For Griffin, the maths is stark. City records show his penthouse bill would more than double from $858,332 to roughly $1.87M in the tax's early years, climbing towards $4M once a new valuation model kicks in from 2028. The Department of Finance must send notices to affected owners by 30 August 2026, with the first payment due 1 January 2027.

That half a billion is the part that touches everyone else. Mamdani's earlier plan to plug the city's deficit leaned on raising property taxes across the five boroughs, an idea that drew fierce opposition from homeowners, including many in predominantly Black neighbourhoods who already pay higher effective rates. He dropped it. The second-home tax, alongside state aid, is what let him scrap the broad property tax rise. So the levy aimed at empty penthouses is, in plain terms, the thing that stood between you and a higher bill on your own home.

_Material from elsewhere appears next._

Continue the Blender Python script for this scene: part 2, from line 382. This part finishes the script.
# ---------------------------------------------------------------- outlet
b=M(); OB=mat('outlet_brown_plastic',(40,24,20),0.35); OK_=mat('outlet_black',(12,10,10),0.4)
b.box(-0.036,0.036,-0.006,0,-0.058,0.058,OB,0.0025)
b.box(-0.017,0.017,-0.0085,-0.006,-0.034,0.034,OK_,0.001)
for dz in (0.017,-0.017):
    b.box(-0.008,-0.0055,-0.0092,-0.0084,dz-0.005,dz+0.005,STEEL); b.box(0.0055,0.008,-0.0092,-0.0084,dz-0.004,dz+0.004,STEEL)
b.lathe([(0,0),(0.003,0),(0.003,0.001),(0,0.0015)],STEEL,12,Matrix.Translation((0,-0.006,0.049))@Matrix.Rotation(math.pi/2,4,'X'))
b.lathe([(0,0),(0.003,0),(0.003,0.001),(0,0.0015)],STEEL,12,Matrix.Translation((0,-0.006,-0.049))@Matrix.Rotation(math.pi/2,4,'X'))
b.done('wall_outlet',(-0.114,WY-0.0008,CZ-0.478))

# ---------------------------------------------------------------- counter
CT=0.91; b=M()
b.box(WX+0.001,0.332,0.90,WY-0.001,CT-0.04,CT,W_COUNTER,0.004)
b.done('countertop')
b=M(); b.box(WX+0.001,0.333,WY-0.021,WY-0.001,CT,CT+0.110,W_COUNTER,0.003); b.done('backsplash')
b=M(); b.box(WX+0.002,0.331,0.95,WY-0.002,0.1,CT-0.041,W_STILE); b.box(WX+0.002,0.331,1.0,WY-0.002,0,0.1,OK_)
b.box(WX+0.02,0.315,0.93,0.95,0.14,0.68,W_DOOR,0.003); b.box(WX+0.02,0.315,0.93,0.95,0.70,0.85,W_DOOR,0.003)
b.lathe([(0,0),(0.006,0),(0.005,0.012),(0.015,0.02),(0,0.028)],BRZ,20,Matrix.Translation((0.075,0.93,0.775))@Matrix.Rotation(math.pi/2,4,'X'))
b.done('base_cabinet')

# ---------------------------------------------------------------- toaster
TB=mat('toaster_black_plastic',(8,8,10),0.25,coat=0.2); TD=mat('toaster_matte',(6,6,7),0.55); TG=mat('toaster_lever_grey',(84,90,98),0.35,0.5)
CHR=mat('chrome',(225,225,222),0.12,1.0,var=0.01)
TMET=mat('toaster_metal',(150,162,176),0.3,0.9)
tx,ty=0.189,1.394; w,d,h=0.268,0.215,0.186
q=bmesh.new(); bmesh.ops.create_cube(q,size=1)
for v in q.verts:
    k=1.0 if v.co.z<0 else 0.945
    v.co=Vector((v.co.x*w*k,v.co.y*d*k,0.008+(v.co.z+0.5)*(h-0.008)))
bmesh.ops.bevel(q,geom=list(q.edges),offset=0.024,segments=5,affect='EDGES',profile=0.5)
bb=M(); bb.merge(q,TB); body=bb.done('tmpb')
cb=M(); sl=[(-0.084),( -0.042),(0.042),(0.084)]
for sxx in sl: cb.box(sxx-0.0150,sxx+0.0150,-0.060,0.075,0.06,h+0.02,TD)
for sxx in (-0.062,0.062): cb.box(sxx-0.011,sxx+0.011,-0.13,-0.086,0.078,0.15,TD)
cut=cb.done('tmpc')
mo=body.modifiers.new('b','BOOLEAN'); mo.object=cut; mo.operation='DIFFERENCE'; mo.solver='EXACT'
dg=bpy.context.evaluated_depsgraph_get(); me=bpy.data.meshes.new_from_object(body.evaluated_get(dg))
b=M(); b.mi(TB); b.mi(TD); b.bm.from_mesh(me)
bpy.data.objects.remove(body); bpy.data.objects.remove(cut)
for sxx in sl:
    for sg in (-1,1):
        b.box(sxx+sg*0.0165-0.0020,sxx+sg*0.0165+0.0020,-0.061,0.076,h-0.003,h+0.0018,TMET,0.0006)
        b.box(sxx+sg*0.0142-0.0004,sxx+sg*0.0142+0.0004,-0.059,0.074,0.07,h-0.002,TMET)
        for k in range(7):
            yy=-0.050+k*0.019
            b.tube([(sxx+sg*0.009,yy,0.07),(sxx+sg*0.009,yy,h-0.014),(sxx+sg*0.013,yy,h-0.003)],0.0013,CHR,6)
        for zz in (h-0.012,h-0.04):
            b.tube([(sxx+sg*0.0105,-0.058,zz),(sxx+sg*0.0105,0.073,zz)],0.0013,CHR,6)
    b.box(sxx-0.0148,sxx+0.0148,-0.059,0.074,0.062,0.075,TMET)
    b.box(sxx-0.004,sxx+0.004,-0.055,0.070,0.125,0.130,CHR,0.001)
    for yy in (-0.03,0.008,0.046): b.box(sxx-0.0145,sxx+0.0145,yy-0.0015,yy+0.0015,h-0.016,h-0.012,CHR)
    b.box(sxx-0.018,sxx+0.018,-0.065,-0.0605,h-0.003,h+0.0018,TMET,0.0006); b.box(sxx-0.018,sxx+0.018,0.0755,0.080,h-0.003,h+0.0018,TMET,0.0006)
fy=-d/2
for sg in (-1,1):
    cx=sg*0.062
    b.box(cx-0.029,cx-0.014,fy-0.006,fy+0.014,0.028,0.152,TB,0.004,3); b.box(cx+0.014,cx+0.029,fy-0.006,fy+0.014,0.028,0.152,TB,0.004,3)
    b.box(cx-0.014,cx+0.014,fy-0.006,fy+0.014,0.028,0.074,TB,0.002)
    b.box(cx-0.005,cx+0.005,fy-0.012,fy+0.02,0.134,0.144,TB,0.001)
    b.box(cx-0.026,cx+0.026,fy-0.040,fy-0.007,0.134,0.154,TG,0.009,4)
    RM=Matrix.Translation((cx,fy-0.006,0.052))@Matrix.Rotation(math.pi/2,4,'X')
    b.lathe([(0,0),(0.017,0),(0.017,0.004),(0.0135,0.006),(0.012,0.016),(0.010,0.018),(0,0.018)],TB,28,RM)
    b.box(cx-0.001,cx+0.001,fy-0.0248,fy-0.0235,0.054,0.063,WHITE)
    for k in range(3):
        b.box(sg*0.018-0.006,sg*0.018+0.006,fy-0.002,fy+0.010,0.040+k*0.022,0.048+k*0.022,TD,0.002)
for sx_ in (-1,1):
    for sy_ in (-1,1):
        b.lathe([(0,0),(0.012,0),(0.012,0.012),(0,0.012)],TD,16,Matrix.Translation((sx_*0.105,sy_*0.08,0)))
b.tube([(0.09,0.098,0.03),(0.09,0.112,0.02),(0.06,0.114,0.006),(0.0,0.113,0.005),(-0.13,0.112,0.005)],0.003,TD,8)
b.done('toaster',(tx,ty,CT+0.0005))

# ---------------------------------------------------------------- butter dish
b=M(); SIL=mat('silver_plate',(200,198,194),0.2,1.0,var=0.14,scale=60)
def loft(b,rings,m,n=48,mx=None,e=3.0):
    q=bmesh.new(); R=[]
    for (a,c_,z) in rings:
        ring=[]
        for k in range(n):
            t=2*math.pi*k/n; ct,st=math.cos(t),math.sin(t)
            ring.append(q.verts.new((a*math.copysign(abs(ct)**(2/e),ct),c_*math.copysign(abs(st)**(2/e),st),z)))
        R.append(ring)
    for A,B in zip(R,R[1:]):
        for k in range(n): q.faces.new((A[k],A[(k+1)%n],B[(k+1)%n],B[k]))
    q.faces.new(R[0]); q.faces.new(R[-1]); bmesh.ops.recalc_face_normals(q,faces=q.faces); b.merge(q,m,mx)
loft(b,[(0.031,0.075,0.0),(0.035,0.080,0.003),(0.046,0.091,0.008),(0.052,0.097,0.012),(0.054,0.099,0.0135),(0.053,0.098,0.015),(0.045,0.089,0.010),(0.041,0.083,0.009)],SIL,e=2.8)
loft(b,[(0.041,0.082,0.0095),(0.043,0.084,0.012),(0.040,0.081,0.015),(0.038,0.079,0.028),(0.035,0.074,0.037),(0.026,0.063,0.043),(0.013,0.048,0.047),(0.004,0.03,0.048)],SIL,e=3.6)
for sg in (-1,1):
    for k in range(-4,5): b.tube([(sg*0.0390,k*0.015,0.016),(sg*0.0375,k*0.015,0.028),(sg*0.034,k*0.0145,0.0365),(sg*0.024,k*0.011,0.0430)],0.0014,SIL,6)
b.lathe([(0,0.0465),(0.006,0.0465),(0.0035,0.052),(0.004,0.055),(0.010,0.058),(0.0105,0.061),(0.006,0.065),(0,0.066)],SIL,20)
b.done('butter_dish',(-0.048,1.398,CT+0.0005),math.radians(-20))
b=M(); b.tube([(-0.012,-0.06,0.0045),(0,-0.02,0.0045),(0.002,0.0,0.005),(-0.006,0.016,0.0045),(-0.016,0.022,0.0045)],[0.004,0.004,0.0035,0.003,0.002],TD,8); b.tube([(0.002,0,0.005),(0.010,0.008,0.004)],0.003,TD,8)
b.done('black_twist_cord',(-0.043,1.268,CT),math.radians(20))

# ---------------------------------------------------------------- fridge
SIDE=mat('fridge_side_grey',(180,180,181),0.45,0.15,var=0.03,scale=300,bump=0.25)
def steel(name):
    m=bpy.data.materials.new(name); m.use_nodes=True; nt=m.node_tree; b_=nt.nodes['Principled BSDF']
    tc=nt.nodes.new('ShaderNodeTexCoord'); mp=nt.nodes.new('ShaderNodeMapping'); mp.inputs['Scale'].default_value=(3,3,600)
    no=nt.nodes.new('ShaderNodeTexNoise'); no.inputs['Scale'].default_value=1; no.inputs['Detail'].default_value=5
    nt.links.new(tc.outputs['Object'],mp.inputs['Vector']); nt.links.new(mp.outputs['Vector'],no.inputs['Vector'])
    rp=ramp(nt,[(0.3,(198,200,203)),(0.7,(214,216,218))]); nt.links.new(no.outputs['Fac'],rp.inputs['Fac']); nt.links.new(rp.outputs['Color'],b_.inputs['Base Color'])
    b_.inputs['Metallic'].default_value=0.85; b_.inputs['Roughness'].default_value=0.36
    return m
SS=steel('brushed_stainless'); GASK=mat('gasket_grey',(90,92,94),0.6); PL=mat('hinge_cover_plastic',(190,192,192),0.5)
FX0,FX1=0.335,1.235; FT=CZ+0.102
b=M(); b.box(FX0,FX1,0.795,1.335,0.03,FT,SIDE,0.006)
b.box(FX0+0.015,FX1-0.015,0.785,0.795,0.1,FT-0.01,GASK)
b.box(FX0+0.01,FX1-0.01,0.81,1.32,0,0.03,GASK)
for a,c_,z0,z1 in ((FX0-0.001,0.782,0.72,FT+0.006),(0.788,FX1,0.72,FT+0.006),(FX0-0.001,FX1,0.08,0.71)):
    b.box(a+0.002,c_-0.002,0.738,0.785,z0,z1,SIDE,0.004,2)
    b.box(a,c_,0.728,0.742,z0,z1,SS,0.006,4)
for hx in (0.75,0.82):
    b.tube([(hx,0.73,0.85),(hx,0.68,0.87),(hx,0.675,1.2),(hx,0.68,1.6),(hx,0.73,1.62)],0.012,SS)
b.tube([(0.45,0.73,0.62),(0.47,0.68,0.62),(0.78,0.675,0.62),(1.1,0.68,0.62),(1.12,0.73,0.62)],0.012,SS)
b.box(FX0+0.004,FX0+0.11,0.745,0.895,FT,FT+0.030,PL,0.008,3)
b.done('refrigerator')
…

The Catch Buried in the Comptroller's Audit

Whether the money actually shows up is contested. City Comptroller Mark Levine's office audited the plan before it passed and found it would more likely raise $340M to $380M, well short of the $500M headline. Worse, the audit warned the tax could cost the city around $40M a year if wealthy owners sell, rent out their flats, or claim them as primary residences to dodge the charge. Levine's office pointed to Vancouver, where a similar tax saw the number of second homes fall by roughly 60%.

Both Hochul's and Mamdani's offices have stood by the $500M figure. With the tax now live, the gap between projection and audit is the difference between a funded budget and a fresh hole, and the people who feel that hole are not billionaires in Florida. Griffin's primary residence is in Miami. Yours, presumably, is here.